Вторично отдаю должное Г. Брандесу, в чьей монографии, где есть главка "Отношение Шекспира к живописи", имеется и главка "Отношение Шекспира к музыке" {Г. Брандес. Вильям Шекспир. СПб., 1897, с. 156-159.}. Еще в молодости Шекспир услаждал себя слушанием игры и пения. В Лондоне бывал в капелле Елизаветы Тюдор, но как остался равнодушен к живописи на религиозные сюжеты, так и к церковной музыке, нигде в своих драмах ее не упоминая. Охотнее всего посещал Шекспир частные дома, где устраивались камерные концерты.
Осведомленность Шекспира в "технике" пения и музыки подтверждает диалог Джулии и Лючетты в комедии "Два веронца". Когда Лючетта предлагает своей госпоже "положить на голос" стихи ее любимого Протея, Джулия просит Лючетту: "Пой на мотив: "Блаженный свет любви"; Лючетта возражает: "Но стих тяжелый, а мотив веселый". Значит, должно быть соответствие мелодии словам песни (I, 2). Любопытно также, что это тонкое замечание делает у Шекспира служанка.
Всю свою жизнь Шекспир любил народные песни. Доказывают это слова герцога Орсино, обращенные к своему приближенному Курио в комедии "Двенадцатая ночь".
Цезарио, пусть мне опять сыграют
Ту песенку старинную, простую,
Которую мы слышали вчера.
Она мне больше облегчила душу,
Чем звонкие холодные напевы
Шальных и суетливых наших дней...
(II, 4; перевод Э. Линецкой)
Вкус герцога определенно демократичен. В переводе 1896 г. мы читали: "Красные слова воздушных арий, пленяющих наш пестрый век". Перевод этот, конечно, до смешного неуклюж попыткой точно воспроизвести английский текст (light airs and recollected terms of these most brisk and giddy-paced times). Однако в современном, пусть даже изящном переводе утрачена характеристика эпохи - ее ветреность, легкомыслие, вкус к изысканному, рафинированному, и не столько к эпохе относится эта характеристика, сколько к аристократическому обществу. Утрачен и термин "ария", которым в то время обозначали музыкально-песенный жанр, исполняемый только при выходе на сцену персонажа высокого ранга.
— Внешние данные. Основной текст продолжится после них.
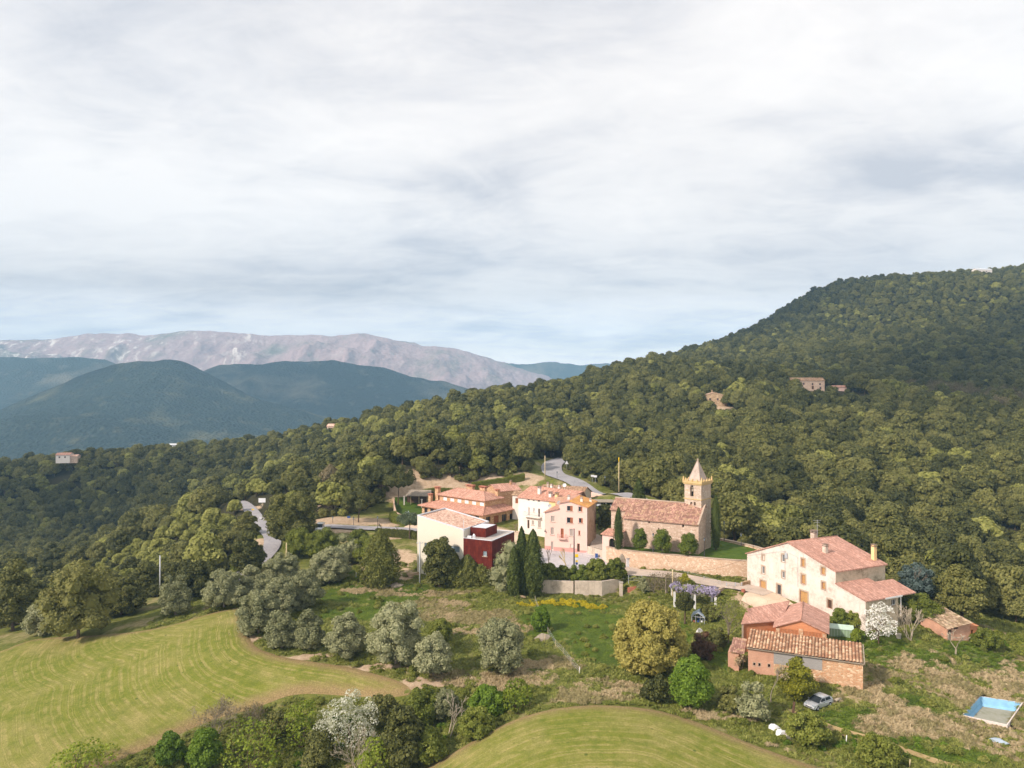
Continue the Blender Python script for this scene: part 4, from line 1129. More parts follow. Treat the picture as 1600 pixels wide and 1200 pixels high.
# ---- pink house
def pink_house():
    root = thing('townhouse', 'tall pink house with small balcony and orange lichen on its roof', 'house', (13, 181, -40.5))
    A = np.array([7.98, 179.0]); u = np.array([.943, -.333]); v = np.array([.333, .943]); L = 10.6; D = 9.4; zb = -42
    wf = Wall(A, u)
    c = lambda x0, y0, x1, y1: wf.rect(x0/8.889+790, y0/8.889+740, x1/8.889+790, y1/8.889+740)
    W = [(c(630, 588, 682, 668), 'grey', 'window'), (c(625, 748, 672, 848), 'grey', 'window'), (c(632, 943, 664, 1058), 'grey', 'door'), (c(850, 448, 932, 522), 'half', 'window'), (c(848, 608, 935, 690), 'half', 'window'),
         (c(765, 762, 806, 895), 'brown', 'door'), (c(890, 768, 940, 870), 'grey', 'window'), (c(1010, 458, 1066, 528), 'half', 'window'), (c(1015, 618, 1072, 690), 'half', 'window'), (c(1012, 792, 1036, 856), 'brown', 'window'),
         (c(897, 976, 932, 1028), 'stone', 'window'), (c(993, 972, 1030, 1088), 'dark', 'door')]
    lj = 3.7; z0, zj = -31.3, -30.2; zj2, za, zr = -28.9, -28.3, -29.5; la = 6.25
    mb = MB()
    wall_mesh(mb, wf, L, zb, [(0, z0), (lj, zj), (lj+.001, zj2), (la, za), (L, zr)], [w[0] for w in W])
    B = A+u*L; wr = Wall(B, v); wr_w = [(1.6, -35.4, 2.1, -34.5)]
    wall_mesh(mb, wr, D, zb, [(0, zr), (D, zr)], m=1)
    wall_mesh(mb, Wall(B+v*D, -u), L, zb, [(0, zr), (L-la, za), (L, zj2)], m=1)
    wall_mesh(mb, Wall(A+v*D, -v), D, zb, [(0, z0), (D, z0)])
    wall_mesh(mb, Wall(A+u*lj+v*D, -v), D, zj-1, [(0, zj2), (D, zj2)], m=2)
    mb.build('wall', [M['plaster_pink'], M['plaster_side'], M['plaster_cream']], root)
    for r, k, n in W: window(root, wf, r, k, None, n == 'window', 'white_paint' if k in ('half', 'grey', 'stone') else 'wood_brown', n)
    dd = MB(); xs = [0]
    for r in sorted([w[0] for w in W if w[2] == 'door' and w[0][1] < -39]): xs += [r[0]-.03, r[2]+.03]
    xs.append(L)
    for i in range(0, len(xs), 2): wbox(dd, wf, xs[i], zb, xs[i+1], -39.4-.05*xs[i], -.02, .03)
    dd.build('dado', M['plaster_pinkdado'], root)
    p = lambda l, s, z: (*(A+u*l+v*s), z)
    s1 = (za-zj2)/(la-lj); s2 = (za-zr)/(L-la)
    r1 = MB(); r1.slab([p(la, -.3, za+.2), p(la, D+3, za+.2), p(lj-.2, D+3, zj2+.2-.2*s1), p(lj-.2, -.3, zj2+.2-.2*s1)][::-1], .16)
    s0 = (zj-z0)/lj; r1.slab([p(lj-.01, -.3, zj+.18), p(-.35, -.3, z0-.35*s0+.18), p(-.35, D, z0-.35*s0+.18), p(lj-.01, D, zj+.18)], .16); r1.build('roof', M['tile_pinkhouse'], root)
    r2 = MB(); r2.slab([p(la+.004, -.3, za+.2), p(L+.35, -.3, zr-.35*s2+.2), p(L+.35, D+.3, zr-.35*s2+.2), p(la+.004, D+.3, za+.2)], .16); tag(r2.build('roof', M['tile_lichen'], root), 'roof slope orange with lichen')
    # balcony
    bl = W[5][0]; bb = MB(); x0, x1 = bl[0]-.65, bl[2]+.65; zf = bl[1]
    wbox(bb, wf, x0, zf-.16, x1, zf-.02, .0, .75)
    bal = bb.build('balcony', M['plaster_pink'], root)
    rl = MB()
    rl.bar(wf.p(x0, zf+.95, .72), wf.p(x1, zf+.95, .72), .05); rl.bar(wf.p(x0, zf+.95, .72), wf.p(x0, zf+.95, 0), .05); rl.bar(wf.p(x1, zf+.95, .72), wf.p(x1, zf+.95, 0), .05)
    for k in range(12): x = x0+(x1-x0)*k/11; rl.bar(wf.p(x, zf, .72), wf.p(x, zf+.95, .72), .025)
    for k in range(1, 4):
        for x in (x0, x1): rl.bar(wf.p(x, zf, .72*k/4), wf.p(x, zf+.95, .72*k/4), .025)
    rl.build('railing', M['plaster_pinkdado'], bal)
    rz = math.atan2(u[1], u[0])
    for l, s, z, h in ((5.2, 3.2, -28.6, 1.0), (8.4, 3.2, -29.0, 1.1), (9.9, 6.4, -29.4, .9)): q = p(l, s, z); chimney(root, q[0], q[1], z, h, .55, .5, 'plaster_white', rz=rz)
    for l, s, z in ((1.2, .4, -30.7), (3.3, 1.0, -29.9)):
        q = p(l, s, z+1.0); o = dishmb(q, .45, (-.3, -1, .35)).build('satellite_dish', M['metal_grey'], root)
    g = MB(); g.bar(wf.p(L-.1, zr-.2, .1), wf.p(L-.1, zb+1.5, .1), .1); g.build('drainpipe', M['white_paint'], root)
    g = MB(); q = wf.p(.15, -35.6, .3); g.bar(wf.p(.15, -35.3, 0), q, .05); g.lathe((q[0], q[1], q[2]-.4), [(.02, 0), (.12, .03), (.16, .3), (.05, .42)], 8); g.build('wall_lamp', M['metal_dark'], root)
pink_house()

# ---- white house behind it
def white_house():
    root = thing('townhouse', 'white house with long balcony and red tiled roof, joined behind the pink house', 'house', (8, 198, -39.5))
    A = np.array([1.66, 196.0]); u = np.array([.79, -.613]); v = np.array([.613, .79]); L = 13.6; D = 11.7; zb = -41.5; ze = -30.15; zr = -27.96
    wf = Wall(A, u)
    c = lambda x0, y0, x1, y1: wf.rect(x0/8.889+790, y0/8.889+740, x1/8.889+790, y1/8.889+740)
    W = [(c(305, 345, 333, 380), 'glass', 'window'), (c(377, 350, 401, 387), 'glass', 'window'), (c(443, 356, 478, 395), 'glass', 'window'), (c(315, 470, 336, 580), 'grey', 'door'), (c(386, 478, 402, 530), 'pale', 'window'), (c(453, 487, 477, 598), 'dark', 'door'),
         (c(303, 642, 331, 760), 'dark', 'door'), (c(363, 652, 396, 715), 'grey', 'window'), (c(450, 660, 493, 756), 'grey', 'window')]
    mb = MB()
    wall_mesh(mb, wf, L, zb, [(0, ze), (L, ze)], [w[0] for w in W])
    B = A+u*L
    wall_mesh(mb, Wall(B, v), D, zb, [(0, ze), (D/2, zr), (D, ze)], m=0); wall_mesh(mb, Wall(B+v*D, -u), L, zb, [(0, ze), (L, ze)], m=0); wall_mesh(mb, Wall(A+v*D, -v), D, zb, [(0, ze), (D/2, zr), (D, ze)])
    mb.build('wall', [M['plaster_white']], root)
    lc = wf.px(858); e = MB(); wbox(e, wf, lc, zb, L, ze-.05, -.02, .04); tag(e.build('rendered_panel', M['plaster_cream'], root), 'warm yellow strip of wall')
    for r, k, n in W: window(root, wf, r, k, None, n == 'window' and r[1] < -33.5, 'white_paint' if k != 'dark' else 'wood_dark', n)
    p = lambda l, s, z: (*(A+u*l+v*s), z)
    s1 = (zr-ze)/(D/2); rf = MB(); oh = .4
    rf.slab([p(-.2, -oh, ze-oh*s1+.2), p(L+.1, -oh, ze-oh*s1+.2), p(L+3.2, D/2, zr+.2), p(-.2, D/2, zr+.2)], .16)
    rf.slab([p(-.2, D/2+.004, zr+.2), p(L+3.2, D/2+.004, zr+.2), p(L+.2, D+oh, ze-oh*s1+.2), p(-.2, D+oh, ze-oh*s1+.2)], .16)
    roof = rf.build('roof', M['tile_red'], root)
    rz = math.atan2(u[1], u[0])
    for x, y, s, h, mt in ((470, 280, 2.4, 1.7, 'plaster_white'), (625, 320, 1.6, 1.0, 'plaster_white'), (712, 345, 1.2, 1.2, 'plaster_cream')):
        wl = Wall(A+v*s, u); l, z = wl.px(x/8.889+790, y/8.889+740); q = p(l, s, 0)
        zz = ze+s1*s; chimney(roof, q[0], q[1], zz, h, .75, .7, mt, rz=rz, hood=True)
    for x, s, h in ((638, 6.4, 1.1), (745, 7.0, .9)):
        wl = Wall(A+v*s, u); l = wl.px(x/8.889+790); q = p(l, s, 0); chimney(roof, q[0], q[1], zr-.3, h, .6, .5, 'plaster_white', rz=rz)
    wl = Wall(A+v*6.6, u); q = p(wl.px(882), 6.6, zr+1.1); dishmb(q, .5, (-.2, -1, .4)).build('satellite_dish', M['plastic_white'], root)
    zf = W[3][0][1]; x0, x1 = W[3][0][0]-.9, W[5][0][2]+.5
    bb = MB(); wbox(bb, wf, x0, zf-.3, x1, zf-.03, 0, .9); bal = bb.build('balcony', M['plaster_white'], root)
    rl = MB(); rl.bar(wf.p(x0, zf+.95, .86), wf.p(x1, zf+.95, .86), .06)
    for k in range(22): x = x0+(x1-x0)*k/21; rl.bar(wf.p(x, zf, .86), wf.p(x, zf+.95, .86), .03)
    for x in (x0, x1): rl.bar(wf.p(x, zf+.95, .86), wf.p(x, zf+.95, 0), .05)
    rl.build('railing', M['metal_grey'], bal)
    return wf
wh = white_house()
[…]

В сонете 128-м Шекспир обращается к своей даме сердца:
Едва лишь ты, о музыка моя,
Займешься музыкой, встревожив строй
Ладов и струн искусною игрой,
Ревнивой завистью терзаюсь я.
(Перевод С. Маршака)
Как был бы счастлив поэт, если б его дама, отождествляемая с самой музыкой, пальцами своими касалась не клавишей спинета, а его лица.
Музыка сопровождала спектакль в качестве увертюры, между актами, по окончании представления и особенно в ходе его не только в театре Шекспира. Об этом пишет Ж. С. Мэнифолд, автор книги "Музыка в английской драме. От Шекспира до Перселла". Мы узнаем, что в XVI в. оркестр и пение были привычными для публики всех театров, хотя далеко не все драматурги (например, Марстон, Бен Джонсон, Чампен) считали музыку столь обязательной. Трубам и барабанам, извещавшим о выходе именитых особ - монархов, героев, или о смертоносной битве, инструментам, из которых состояли тогда оркестры, посвящены в названной книге специальные главы.